Tuesday, April 21, 2009

Up and Down We Go

Remember when you were little and you'd play see-saw with an older child and they'd lift you way off the ground, but you couldn't do the same? And remember how it felt when your legs were just long enough to sit comfortably with the see-saw in balance? Awesome. What a great feeling it was to be balanced. Just scant weeks later you'd be too tall to do this. But then, you were taller than some other hapless toddler and in an odd sense a different kind of balance took hold. What was once small became big. Where you were once the weaker, you were now the stronger.


My husband and I have been embroiled in a weeks-long analysis of the power struggle between men and women. Up and down, back and forth we go. Sometimes, I find myself agreeing that some of the changes that have empowered women have come at the expense of men. I agree not so much because I believe women have taken power from men but because I understand that men feel that way.


Other times, I find myself mired in defensiveness and suspicion. It's fair to say I've experienced my fair share of damage and devaluation at the hands of what I perceive to be a man-powered world. From a human point of view, I sympathize. Especially in the workforce, women can seem to be more dynamic and capable. We're the new black, as it were. But making women flavor-of-the-month isn't exactly fair to the men.


Men got us here. They built the big buildings, paved all the roads. They laid the foundation, built the bridges. Obama's plan to rebuild and rehabilitate America is geared to an infrastructure that was all man-made. Obama himself is a man. Men established our system of government, by far the best in the world. Men have farmed for us, fed us, driven us, propelled us, gone to the ends of the earth and all the way into space for us. They have fathered our children, supported our families, held us close and lifted us up. They have fought and died for all of humanity. Ghandi? Churchill? Denzel? These are all men. Love 'em. Big fan. That's why I got one that was just right for me.
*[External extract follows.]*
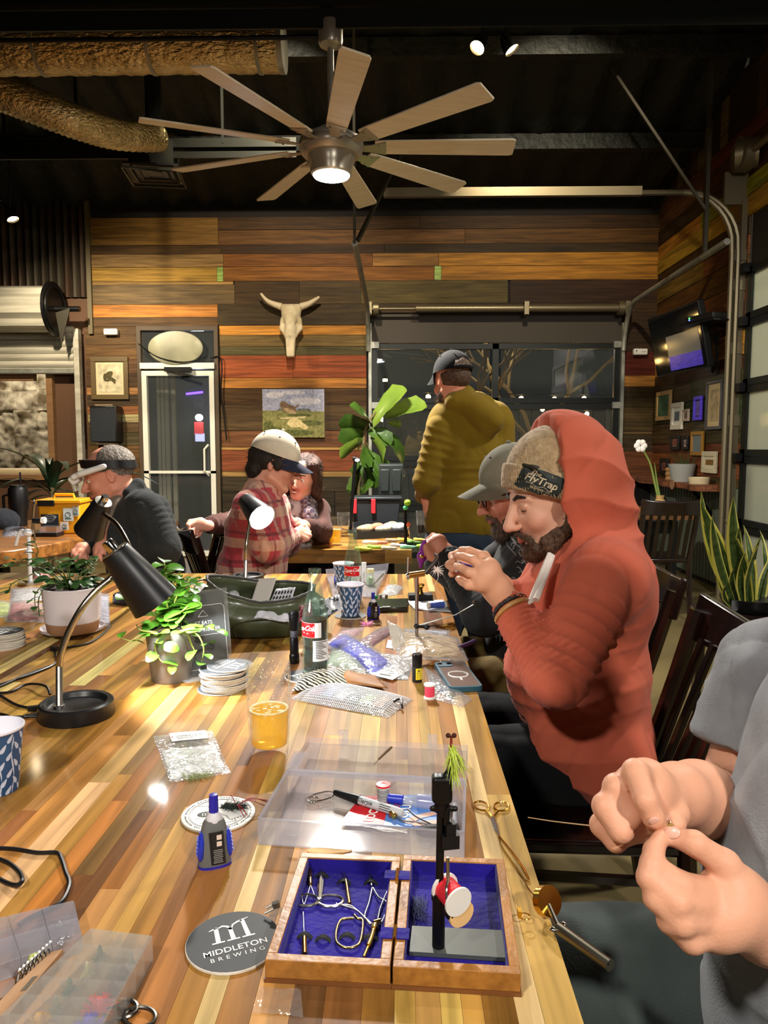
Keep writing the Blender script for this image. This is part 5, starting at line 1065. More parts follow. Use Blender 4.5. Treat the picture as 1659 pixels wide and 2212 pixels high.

But from a woman's point of view, I'm still smitten with the idea of getting equal pay for equal work. I'm still looking to have a client meeting with my husband where the clients don't turn to my husband after I speak to see if he's nodding assent or not. I'm hopeful that some day, I'll have a meaningful conversation with a male counterpart where I don't see him doing the approval scan of my upper body and then the disapproval scan of the rest of me. I don't care if a man finds me attractive. I care if he treats me with the respect and courtesy I deserve as a person.


In fact, I'll admit that one of the things that most attracted me to my husband was that he was nowhere near intimidated by my strength of character. He seemd to rather like it instead. Our relationship seemed balanced right from the start. He was strong in areas where I had weaknesses, and I was steadier in areas where he needed some support. I loved that. I still do. I think it's sexy as hell that he can have a powerful woman as a mate and still be a powerful man in his own right.


Nonetheless, as we argue our respective points on the issue of men versus women, our gender allegiences are illuminating cracks in the balance veneer we wear. That's o.k. I find the more light that shines through our facades the more, truly, I love us. I love that we talk about things, argue, huff and puff, and then come right back to one another. I love that he values me enough to talk to me, and I love that he's man enough to treat the power struggle intellectually instead of in a more brutish (and more traditionally masculine) way.


And as he articulates the hurt a man can feel when he loses sight of his place in the world, I am brought closer to him. As I lend my perspective on a future where the struggle is less virulent and fairness is the permanent doctrine, he finds me. Up and down we go, back and forth, finding balance in love that is true and honest and real.